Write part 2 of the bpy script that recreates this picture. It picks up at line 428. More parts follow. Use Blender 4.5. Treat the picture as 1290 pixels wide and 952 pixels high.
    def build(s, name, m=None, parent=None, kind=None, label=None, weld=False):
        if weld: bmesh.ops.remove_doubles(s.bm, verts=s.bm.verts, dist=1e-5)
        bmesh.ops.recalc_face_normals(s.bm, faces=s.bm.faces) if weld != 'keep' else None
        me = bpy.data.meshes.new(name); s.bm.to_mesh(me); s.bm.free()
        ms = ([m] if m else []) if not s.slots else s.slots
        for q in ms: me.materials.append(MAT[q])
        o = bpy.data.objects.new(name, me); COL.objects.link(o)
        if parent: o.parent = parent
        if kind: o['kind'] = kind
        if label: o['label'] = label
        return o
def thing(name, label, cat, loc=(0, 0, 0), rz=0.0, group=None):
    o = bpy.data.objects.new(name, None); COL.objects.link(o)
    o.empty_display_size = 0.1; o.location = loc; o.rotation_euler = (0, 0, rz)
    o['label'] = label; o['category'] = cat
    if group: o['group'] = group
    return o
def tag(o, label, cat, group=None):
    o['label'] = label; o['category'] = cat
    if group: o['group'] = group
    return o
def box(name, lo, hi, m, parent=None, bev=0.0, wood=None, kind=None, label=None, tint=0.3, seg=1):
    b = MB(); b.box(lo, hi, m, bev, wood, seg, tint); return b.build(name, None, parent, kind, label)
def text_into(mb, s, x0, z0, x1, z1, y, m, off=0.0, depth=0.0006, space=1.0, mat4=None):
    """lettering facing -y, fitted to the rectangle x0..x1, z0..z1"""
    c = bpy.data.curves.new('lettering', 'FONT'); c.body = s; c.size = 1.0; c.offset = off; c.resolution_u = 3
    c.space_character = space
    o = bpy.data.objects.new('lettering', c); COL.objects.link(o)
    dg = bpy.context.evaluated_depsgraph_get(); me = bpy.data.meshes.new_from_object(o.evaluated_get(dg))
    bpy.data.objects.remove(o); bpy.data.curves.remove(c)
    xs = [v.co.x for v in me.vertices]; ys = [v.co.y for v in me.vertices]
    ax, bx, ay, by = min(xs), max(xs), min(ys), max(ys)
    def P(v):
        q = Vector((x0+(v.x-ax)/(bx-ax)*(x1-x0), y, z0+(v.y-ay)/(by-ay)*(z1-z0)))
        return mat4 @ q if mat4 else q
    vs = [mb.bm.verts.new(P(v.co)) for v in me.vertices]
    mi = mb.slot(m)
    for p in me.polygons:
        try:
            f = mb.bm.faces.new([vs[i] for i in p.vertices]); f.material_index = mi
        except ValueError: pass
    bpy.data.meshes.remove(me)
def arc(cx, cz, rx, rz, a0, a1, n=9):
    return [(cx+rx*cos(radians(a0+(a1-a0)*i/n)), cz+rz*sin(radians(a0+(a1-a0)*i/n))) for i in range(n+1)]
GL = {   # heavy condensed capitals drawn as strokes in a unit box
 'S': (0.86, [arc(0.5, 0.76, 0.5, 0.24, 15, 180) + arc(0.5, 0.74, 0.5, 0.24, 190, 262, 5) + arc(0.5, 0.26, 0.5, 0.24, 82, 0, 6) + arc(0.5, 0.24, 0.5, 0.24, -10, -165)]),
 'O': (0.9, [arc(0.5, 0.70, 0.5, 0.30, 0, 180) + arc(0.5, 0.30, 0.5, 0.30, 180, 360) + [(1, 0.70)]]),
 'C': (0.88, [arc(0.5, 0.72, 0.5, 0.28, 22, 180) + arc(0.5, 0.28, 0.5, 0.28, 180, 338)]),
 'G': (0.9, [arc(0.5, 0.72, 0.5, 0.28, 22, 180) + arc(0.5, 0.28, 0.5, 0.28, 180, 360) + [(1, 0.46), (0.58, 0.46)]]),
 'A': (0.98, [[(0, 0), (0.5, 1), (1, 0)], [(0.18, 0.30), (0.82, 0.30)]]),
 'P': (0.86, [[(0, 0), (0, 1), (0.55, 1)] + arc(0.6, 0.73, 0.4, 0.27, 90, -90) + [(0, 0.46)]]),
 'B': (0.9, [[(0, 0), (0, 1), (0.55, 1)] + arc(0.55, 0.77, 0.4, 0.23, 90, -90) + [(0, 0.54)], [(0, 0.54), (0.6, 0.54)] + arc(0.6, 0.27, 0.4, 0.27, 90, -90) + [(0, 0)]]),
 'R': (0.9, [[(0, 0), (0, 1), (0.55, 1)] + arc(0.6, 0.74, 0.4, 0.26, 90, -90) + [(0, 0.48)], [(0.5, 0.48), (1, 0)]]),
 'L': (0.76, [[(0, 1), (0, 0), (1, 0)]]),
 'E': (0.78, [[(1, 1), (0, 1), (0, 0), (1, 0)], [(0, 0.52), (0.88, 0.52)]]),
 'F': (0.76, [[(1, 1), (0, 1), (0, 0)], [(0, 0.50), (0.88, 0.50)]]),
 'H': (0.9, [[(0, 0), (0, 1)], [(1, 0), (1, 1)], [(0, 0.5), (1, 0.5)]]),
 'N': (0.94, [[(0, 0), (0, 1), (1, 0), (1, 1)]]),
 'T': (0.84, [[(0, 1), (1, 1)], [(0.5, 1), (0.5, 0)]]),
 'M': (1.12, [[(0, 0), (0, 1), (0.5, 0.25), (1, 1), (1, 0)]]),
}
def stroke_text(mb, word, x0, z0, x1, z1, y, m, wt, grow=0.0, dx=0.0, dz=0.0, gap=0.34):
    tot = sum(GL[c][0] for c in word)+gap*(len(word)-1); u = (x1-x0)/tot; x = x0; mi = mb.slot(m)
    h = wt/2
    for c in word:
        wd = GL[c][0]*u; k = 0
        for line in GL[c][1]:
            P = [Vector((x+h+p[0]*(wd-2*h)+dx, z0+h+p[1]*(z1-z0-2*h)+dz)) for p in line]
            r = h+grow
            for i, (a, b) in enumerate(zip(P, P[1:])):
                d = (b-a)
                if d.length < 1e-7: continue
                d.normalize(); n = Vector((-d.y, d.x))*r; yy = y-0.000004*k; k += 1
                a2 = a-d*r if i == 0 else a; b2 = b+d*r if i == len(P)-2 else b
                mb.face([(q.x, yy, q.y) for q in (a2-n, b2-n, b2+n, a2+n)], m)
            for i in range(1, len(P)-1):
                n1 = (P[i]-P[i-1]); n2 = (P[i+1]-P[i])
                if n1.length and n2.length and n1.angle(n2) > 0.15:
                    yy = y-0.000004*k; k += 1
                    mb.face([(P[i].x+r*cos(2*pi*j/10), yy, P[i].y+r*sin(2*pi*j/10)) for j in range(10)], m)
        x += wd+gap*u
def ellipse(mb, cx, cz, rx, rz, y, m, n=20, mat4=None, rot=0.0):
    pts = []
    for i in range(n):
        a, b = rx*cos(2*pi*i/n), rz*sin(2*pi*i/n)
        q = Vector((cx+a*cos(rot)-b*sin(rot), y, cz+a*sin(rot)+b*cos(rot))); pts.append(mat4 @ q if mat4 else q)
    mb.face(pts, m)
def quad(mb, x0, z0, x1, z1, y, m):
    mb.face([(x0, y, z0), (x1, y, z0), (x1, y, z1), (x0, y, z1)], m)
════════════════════
Extract all of the data shown above and repeat it verbatim.

Write part 2 of the bpy script that recreates this picture. It picks up at line 428. More parts follow. Use Blender 4.5. Treat the picture as 1290 pixels wide and 952 pixels high.
    def build(s, name, m=None, parent=None, kind=None, label=None, weld=False):
        if weld: bmesh.ops.remove_doubles(s.bm, verts=s.bm.verts, dist=1e-5)
        bmesh.ops.recalc_face_normals(s.bm, faces=s.bm.faces) if weld != 'keep' else None
        me = bpy.data.meshes.new(name); s.bm.to_mesh(me); s.bm.free()
        ms = ([m] if m else []) if not s.slots else s.slots
        for q in ms: me.materials.append(MAT[q])
        o = bpy.data.objects.new(name, me); COL.objects.link(o)
        if parent: o.parent = parent
        if kind: o['kind'] = kind
        if label: o['label'] = label
        return o
def thing(name, label, cat, loc=(0, 0, 0), rz=0.0, group=None):
    o = bpy.data.objects.new(name, None); COL.objects.link(o)
    o.empty_display_size = 0.1; o.location = loc; o.rotation_euler = (0, 0, rz)
    o['label'] = label; o['category'] = cat
    if group: o['group'] = group
    return o
def tag(o, label, cat, group=None):
    o['label'] = label; o['category'] = cat
    if group: o['group'] = group
    return o
def box(name, lo, hi, m, parent=None, bev=0.0, wood=None, kind=None, label=None, tint=0.3, seg=1):
    b = MB(); b.box(lo, hi, m, bev, wood, seg, tint); return b.build(name, None, parent, kind, label)
def text_into(mb, s, x0, z0, x1, z1, y, m, off=0.0, depth=0.0006, space=1.0, mat4=None):
    """lettering facing -y, fitted to the rectangle x0..x1, z0..z1"""
    c = bpy.data.curves.new('lettering', 'FONT'); c.body = s; c.size = 1.0; c.offset = off; c.resolution_u = 3
    c.space_character = space
    o = bpy.data.objects.new('lettering', c); COL.objects.link(o)
    dg = bpy.context.evaluated_depsgraph_get(); me = bpy.data.meshes.new_from_object(o.evaluated_get(dg))
    bpy.data.objects.remove(o); bpy.data.curves.remove(c)
    xs = [v.co.x for v in me.vertices]; ys = [v.co.y for v in me.vertices]
    ax, bx, ay, by = min(xs), max(xs), min(ys), max(ys)
    def P(v):
        q = Vector((x0+(v.x-ax)/(bx-ax)*(x1-x0), y, z0+(v.y-ay)/(by-ay)*(z1-z0)))
        return mat4 @ q if mat4 else q
    vs = [mb.bm.verts.new(P(v.co)) for v in me.vertices]
    mi = mb.slot(m)
    for p in me.polygons:
        try:
            f = mb.bm.faces.new([vs[i] for i in p.vertices]); f.material_index = mi
        except ValueError: pass
    bpy.data.meshes.remove(me)
def arc(cx, cz, rx, rz, a0, a1, n=9):
    return [(cx+rx*cos(radians(a0+(a1-a0)*i/n)), cz+rz*sin(radians(a0+(a1-a0)*i/n))) for i in range(n+1)]
GL = {   # heavy condensed capitals drawn as strokes in a unit box
 'S': (0.86, [arc(0.5, 0.76, 0.5, 0.24, 15, 180) + arc(0.5, 0.74, 0.5, 0.24, 190, 262, 5) + arc(0.5, 0.26, 0.5, 0.24, 82, 0, 6) + arc(0.5, 0.24, 0.5, 0.24, -10, -165)]),
 'O': (0.9, [arc(0.5, 0.70, 0.5, 0.30, 0, 180) + arc(0.5, 0.30, 0.5, 0.30, 180, 360) + [(1, 0.70)]]),
 'C': (0.88, [arc(0.5, 0.72, 0.5, 0.28, 22, 180) + arc(0.5, 0.28, 0.5, 0.28, 180, 338)]),
 'G': (0.9, [arc(0.5, 0.72, 0.5, 0.28, 22, 180) + arc(0.5, 0.28, 0.5, 0.28, 180, 360) + [(1, 0.46), (0.58, 0.46)]]),
 'A': (0.98, [[(0, 0), (0.5, 1), (1, 0)], [(0.18, 0.30), (0.82, 0.30)]]),
 'P': (0.86, [[(0, 0), (0, 1), (0.55, 1)] + arc(0.6, 0.73, 0.4, 0.27, 90, -90) + [(0, 0.46)]]),
 'B': (0.9, [[(0, 0), (0, 1), (0.55, 1)] + arc(0.55, 0.77, 0.4, 0.23, 90, -90) + [(0, 0.54)], [(0, 0.54), (0.6, 0.54)] + arc(0.6, 0.27, 0.4, 0.27, 90, -90) + [(0, 0)]]),
 'R': (0.9, [[(0, 0), (0, 1), (0.55, 1)] + arc(0.6, 0.74, 0.4, 0.26, 90, -90) + [(0, 0.48)], [(0.5, 0.48), (1, 0)]]),
 'L': (0.76, [[(0, 1), (0, 0), (1, 0)]]),
 'E': (0.78, [[(1, 1), (0, 1), (0, 0), (1, 0)], [(0, 0.52), (0.88, 0.52)]]),
 'F': (0.76, [[(1, 1), (0, 1), (0, 0)], [(0, 0.50), (0.88, 0.50)]]),
 'H': (0.9, [[(0, 0), (0, 1)], [(1, 0), (1, 1)], [(0, 0.5), (1, 0.5)]]),
 'N': (0.94, [[(0, 0), (0, 1), (1, 0), (1, 1)]]),
 'T': (0.84, [[(0, 1), (1, 1)], [(0.5, 1), (0.5, 0)]]),
 'M': (1.12, [[(0, 0), (0, 1), (0.5, 0.25), (1, 1), (1, 0)]]),
}
def stroke_text(mb, word, x0, z0, x1, z1, y, m, wt, grow=0.0, dx=0.0, dz=0.0, gap=0.34):
    tot = sum(GL[c][0] for c in word)+gap*(len(word)-1); u = (x1-x0)/tot; x = x0; mi = mb.slot(m)
    h = wt/2
    for c in word:
        wd = GL[c][0]*u; k = 0
        for line in GL[c][1]:
            P = [Vector((x+h+p[0]*(wd-2*h)+dx, z0+h+p[1]*(z1-z0-2*h)+dz)) for p in line]
            r = h+grow
            for i, (a, b) in enumerate(zip(P, P[1:])):
                d = (b-a)
                if d.length < 1e-7: continue
                d.normalize(); n = Vector((-d.y, d.x))*r; yy = y-0.000004*k; k += 1
                a2 = a-d*r if i == 0 else a; b2 = b+d*r if i == len(P)-2 else b
                mb.face([(q.x, yy, q.y) for q in (a2-n, b2-n, b2+n, a2+n)], m)
            for i in range(1, len(P)-1):
                n1 = (P[i]-P[i-1]); n2 = (P[i+1]-P[i])
                if n1.length and n2.length and n1.angle(n2) > 0.15:
                    yy = y-0.000004*k; k += 1
                    mb.face([(P[i].x+r*cos(2*pi*j/10), yy, P[i].y+r*sin(2*pi*j/10)) for j in range(10)], m)
        x += wd+gap*u
def ellipse(mb, cx, cz, rx, rz, y, m, n=20, mat4=None, rot=0.0):
    pts = []
    for i in range(n):
        a, b = rx*cos(2*pi*i/n), rz*sin(2*pi*i/n)
        q = Vector((cx+a*cos(rot)-b*sin(rot), y, cz+a*sin(rot)+b*cos(rot))); pts.append(mat4 @ q if mat4 else q)
    mb.face(pts, m)
def quad(mb, x0, z0, x1, z1, y, m):
    mb.face([(x0, y, z0), (x1, y, z0), (x1, y, z1), (x0, y, z1)], m)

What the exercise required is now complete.